A resposta para tudo isto reside na extraordinária capacidade que estes quatro canadianos demonstraram de, no seu disco homónimo de estreia, se moldarem a um estilo que há muito vinha a precisar de sangue novo. Tendo como base o pós-punk puro e duro, juntaram-lhe uma pitada do art rock de uns Roxy Music de início de carreira e uma outra de lo-fi/noise (olá Pavement), e criaram assim um caldeirão borbulhante de guitarras nervosas, intensas, quase matemáticas.
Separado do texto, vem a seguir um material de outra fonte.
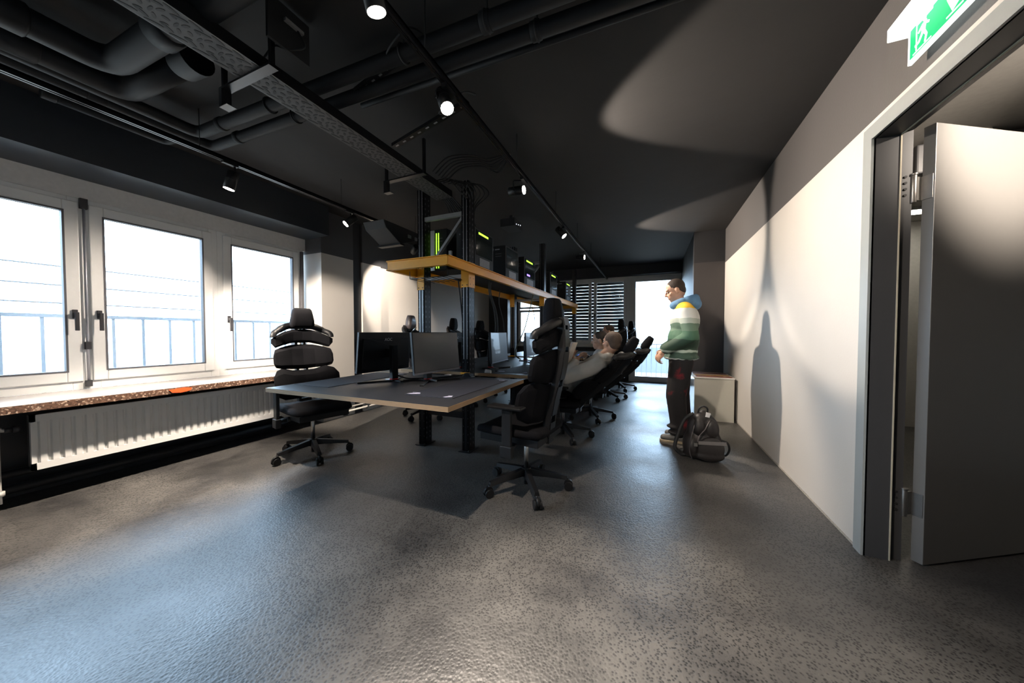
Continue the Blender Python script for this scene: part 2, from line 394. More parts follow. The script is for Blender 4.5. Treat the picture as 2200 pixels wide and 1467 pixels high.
for z in (.07, .13): G().tube([(0,2.85,z),(0,7.2,z)], .013).build('pipe', mat('white_pipe_enamel', (.55,.53,.50), .4), t)
for y in (3.0, 3.6, 4.2, 4.8): G().box((-.03,y,.04),(.015,y+.025,.16)).build('pipe_clip', M_steel, t)
radiator(4.9, 6.7, 'white panel radiator further along the left wall behind the desks', .15)
# orange sticker on the sill edge
g = G().poly([(0,-.07,.012),(0,.02,.020),(0,.075,.012),(0,.07,-.008),(0,.01,-.02),(0,-.05,-.012)], (.003,0,0)).build('orange_sticker', M_orange, None, loc=(-3.628, 1.43, .672))
tag(g, 'bright orange torn sticker on the front edge of the window sill', 'sticker')

# ================================================================== DOORWAY, DOOR, CORRIDOR
M_dfr = mat('grey_door_frame_enamel', (.29,.31,.305), .4, var=.03)
M_dark = mat('dark_grey_door_enamel', (.045,.045,.047), .42, var=.05)
g = G()
g.mat(0).box((XR-.012, D1-.05, 0), (XR+.005, D1+.02, DZ+.02)).box((XR-.012, D0+.05, DZ-.05), (XR+.005, D1-.05, DZ+.02)).box((XR-.012, D0-.02, 0), (XR+.005, D0+.05, DZ+.02))
g.mat(1).box((XR-.002, D1-.05, 0), (XR+.10, D1, DZ)).box((XR-.002, D0+.05, DZ-.05), (XR+.10, D1-.05, DZ)).box((XR-.002, D0, 0), (XR+.10, D0+.05, DZ))
g.box((XR+.101, D1-.03, 0), (XR+.15, D1+.02, DZ)).box((XR+.101, D0, DZ-.03), (XR+.15, D1-.031, DZ+.02))
g.mat(2).box((XR+.094, D1-.054, 0), (XR+.099, D1-.048, DZ-.05)).box((XR+.094, D0, DZ-.056), (XR+.099, D1-.05, DZ-.05))
door = st(g.build('door_2', [M_dfr, M_dark, mat('beige_door_seal', (.40,.36,.27), .6)]))
def door_holes():
    g = G()
    for z in (1.83, 1.86, 1.89, 1.92, .26, .29, .32, .35): g.tube([(XR+.125, D1-.034, z), (XR+.125, D1-.029, z)], .006, 10)
    return g.build('hinge_holes', M_matte, door)
door_holes()
a = math.atan2(.34, .56)
M_leaf = mat('grey_door_leaf_enamel', (.10,.097,.093), .38, var=.04)
leaf = thing('door_leaf', 'tall dark grey door leaf standing open into the corridor', 'door', (1.235, 2.245, 0), a)
G().box((0, 0, .01), (.93, .045, 2.15)).build('panel', M_leaf, leaf, bevel=.002)
G().box((.82, -.045, 1.02), (.84, 0, 1.04)).box((.72, -.055, 1.02), (.84, -.04, 1.04)).build('door_handle', M_steel, leaf)
for z in (1.84, .28):
    h = G().tube([(-.035,.055,z-.05),(-.035,.055,z+.085)], .012, 16).tube([(-.035,.055,z+.083),(-.035,.055,z+.092)], .015, 16)
    h.box((-.04, .046, z-.04), (.0, .060, z+.075)).box((-.003,.005,z-.04),(0,.055,z+.075)).build('hinge', mat('dull_nickel', (.20,.19,.18), .38, .9), leaf, bevel=.001)
# corridor beyond the doorway
M_cor = mat('corridor_paint', (.42,.41,.38), .6)
st(G().box((XR+.13, 5.6, 0), (3.7, 5.7, 2.5)).build('wall_corridor_end', M_cor))
st(G().box((3.6, -.6, 0), (3.7, 5.7, 2.5)).build('wall_corridor_side', M_cor))
st(G().box((XR+.13, -.7, 0), (3.7, -.6, 2.5)).build('wall_corridor_near', M_cor))
st(G().box((XR+.13, -.7, 2.5), (3.7, 5.7, 2.6)).build('ceiling_corridor', mat('corridor_ceiling_paint', (.30,.29,.27), .7)))
t = thing('ceiling_lamp', 'white glowing panel lamp on the corridor ceiling seen through the door gap', 'lamp', (2.75, 5.05, 2.5))
G().box((-.25,-.10,-.03),(.25,.10,0)).build('housing', M_dfr, t)
G().box((-.23,-.08,-.035),(.23,.08,-.03)).build('diffuser', mat('lamp_diffuser', (1,1,1), .5, emit=(1,.93,.8), estr=25), t)
t = thing('ceiling_duct', 'dark ventilation duct hanging under the corridor ceiling', 'duct', (2.6, 3.4, 2.37))
G().box((-.9,-.14,-.1),(.9,.14,.1)).build('duct', M_dark, t, bevel=.01)
G().box((-.6,-.16,-.11),(-.56,.16,.13)).build('strap', M_steel, t); G().box((.4,-.16,-.11),(.44,.16,.13)).build('strap', M_steel, t)

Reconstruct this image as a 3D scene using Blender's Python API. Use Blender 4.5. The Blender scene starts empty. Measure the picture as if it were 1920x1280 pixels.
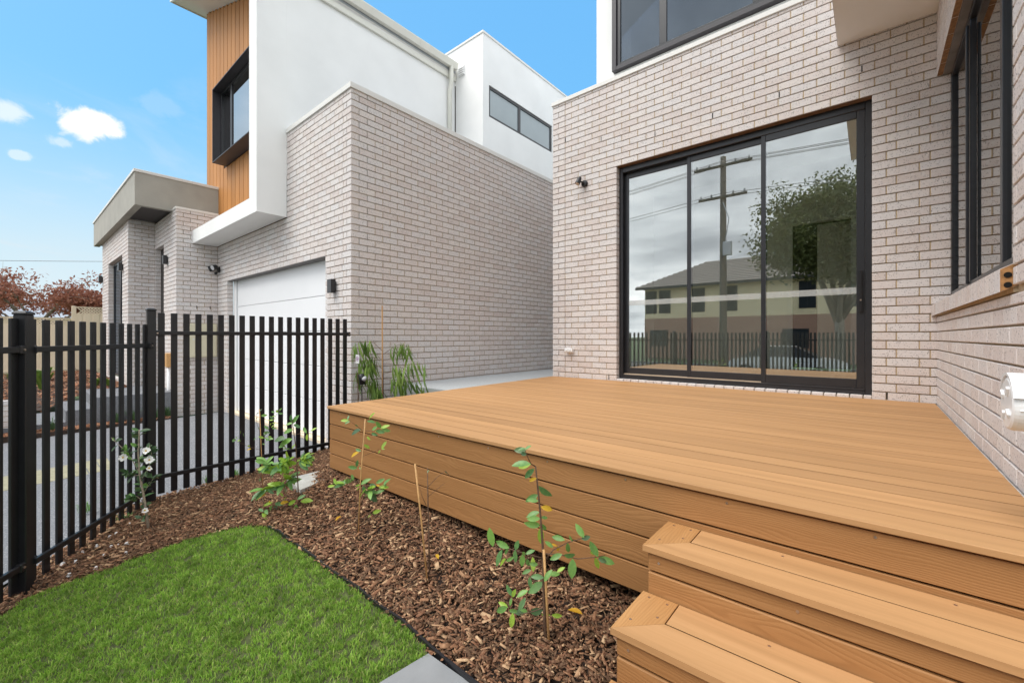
import bpy, math, random
import numpy as np
from mathutils import Vector, Matrix, Quaternion

random.seed(7)
rng = np.random.default_rng(7)
C = bpy.context.scene.collection
SC = bpy.context.scene

# ------------------------------------------------------------------ camera, world, sun, exposure
# The camera stands at the origin (eye height about 1.45 m over the lawn); x runs along the sliding-door wall, y into the depth, z up.
YAW = math.radians(40.16)
cam = bpy.data.cameras.new('camera')
cam_o = bpy.data.objects.new('camera', cam)
C.objects.link(cam_o)
cam.sensor_width = 36.0
cam.lens = 36.0 * 800 / 1920
cam.shift_y = -8.5 / 1920
cam.clip_start = 0.02
cam.clip_end = 3000
cam_o.location = (0, 0, 0)
cam_o.rotation_euler = (math.pi / 2, 0, YAW)
SC.camera = cam_o

SUN_DIR = Vector((-0.26, -0.49, 0.84)).normalized()      # towards the sun: high, behind the camera
SUN_EL = math.asin(SUN_DIR.z)
SUN_ROT = math.atan2(SUN_DIR.x, SUN_DIR.y)
SKY_STRENGTH = 0.12
CLOUD_STRENGTH = 0.95
SUN_STRENGTH = 1.2
SC.view_settings.view_transform = 'Standard'
SC.view_settings.look = 'None'
SC.view_settings.gamma = 1.0
SC.view_settings.use_curve_mapping = False
SC.view_settings.exposure = 1.12


class NT:
    """small helper for node trees"""
    def __init__(s, tree):
        s.t = tree; s.n = tree.nodes; s.l = tree.links

    def new(s, typ, ins=None, **kw):
        nd = s.n.new(typ)
        for k, v in kw.items():
            setattr(nd, k, v)
        for k, v in (ins or {}).items():
            s.put(nd.inputs[k], v)
        return nd

    def put(s, sock, v):
        if hasattr(v, 'is_output'):
            s.l.new(v, sock)
        else:
            sock.default_value = v

    def math(s, op, a, b=0.0, c=0.0, clamp=False):
        nd = s.n.new('ShaderNodeMath'); nd.operation = op; nd.use_clamp = clamp
        s.put(nd.inputs[0], a); s.put(nd.inputs[1], b); s.put(nd.inputs[2], c)
        return nd.outputs[0]

    def vmath(s, op, a, b=None, out=0):
        nd = s.n.new('ShaderNodeVectorMath'); nd.operation = op
        s.put(nd.inputs[0], a)
        if b is not None: s.put(nd.inputs[1], b)
        return nd.outputs[out]

    def noise(s, vec, scale, detail=3.0, rough=0.5, dist=0.0, out=0):
        nd = s.new('ShaderNodeTexNoise', {'Scale': scale, 'Detail': detail, 'Roughness': rough, 'Distortion': dist})
        if vec is not None: s.put(nd.inputs['Vector'], vec)
        return nd.outputs[out]

    def ramp(s, fac, stops, interp='LINEAR'):
        nd = s.n.new('ShaderNodeValToRGB'); nd.color_ramp.interpolation = interp
        el = nd.color_ramp.elements
        while len(el) < len(stops): el.new(0.5)
        for e, (p, c) in zip(el, stops):
            e.position = p; e.color = (c[0], c[1], c[2], 1) if hasattr(c, '__len__') else (c, c, c, 1)
        s.put(nd.inputs[0], fac)
        return nd.outputs[0]

    def mix(s, fac, a, b, mode='MIX'):
        nd = s.n.new('ShaderNodeMix'); nd.data_type = 'RGBA'; nd.blend_type = mode
        s.put(nd.inputs[0], fac)
        s.put(nd.inputs[6], a if hasattr(a, 'is_output') else (*a, 1))
        s.put(nd.inputs[7], b if hasattr(b, 'is_output') else (*b, 1))
        return nd.outputs[2]

    def map(s, v, a0, a1, b0=0.0, b1=1.0, smooth=True):
        nd = s.n.new('ShaderNodeMapRange'); nd.clamp = True
        nd.interpolation_type = 'SMOOTHSTEP' if smooth else 'LINEAR'
        s.put(nd.inputs[0], v)
        for i, x in enumerate((a0, a1, b0, b1)): nd.inputs[1 + i].default_value = x
        return nd.outputs[0]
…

A já referida "Continental Shelf" é acompanhada por "March Of Progress", "Silhouettes" e "Death" como pontos altos de um disco de estreia como poucos há: confiante, intenso, cerebral e acima de tudo inovador. Os Viet Cong juntam-se assim aos Ought, também presentes no cartaz, como não só os dois grandes nomes do rock de guitarras canadiano como também duas das poucas bandas que, nos últimos anos, conseguiram lavar a cara a um pós-punk que tanto necessitava.

- Jungle (Inglaterra)
Tom McFarland e Josh Lloyd-Watson são os dois fundadores de Jungle. Conhecidos simplesmente como J e T, fizeram de um mero projecto de amigos uma das grandes revelações do ano que passou. O único álbum da dupla até ao momento, o homónimo de 2014, fez dos Jungle a nova coqueluche da XL e da música de dança britânica. E tudo isto em pouco mais de um ano.
Segundo T e J, a componente visual dos Jungle é tão importante como a musical. Daí que os vídeos eximiamente realizados e produzidos da banda tenham sido também um importante meio de divulgação de um projecto que tem também nas actuações ao vivo um ponto forte: Tom e Josh resistiram à tentação de levar os computadores para o palco, e juntaram assim uma banda de sete elementos para que transpusessem a música dos Jungle de forma mais orgânica para os seus concertos.
A "modern soul" dos Jungle está repleta de baixos groovy pedidos emprestados ao funk dos anos 70, de "percussões tropicais" e vozes em falsetto. Os Jungle querem que a sua música seja uma celebração, esotérica e irreverente, hipnótica e exuberante. Sejam bem-vindos à selva.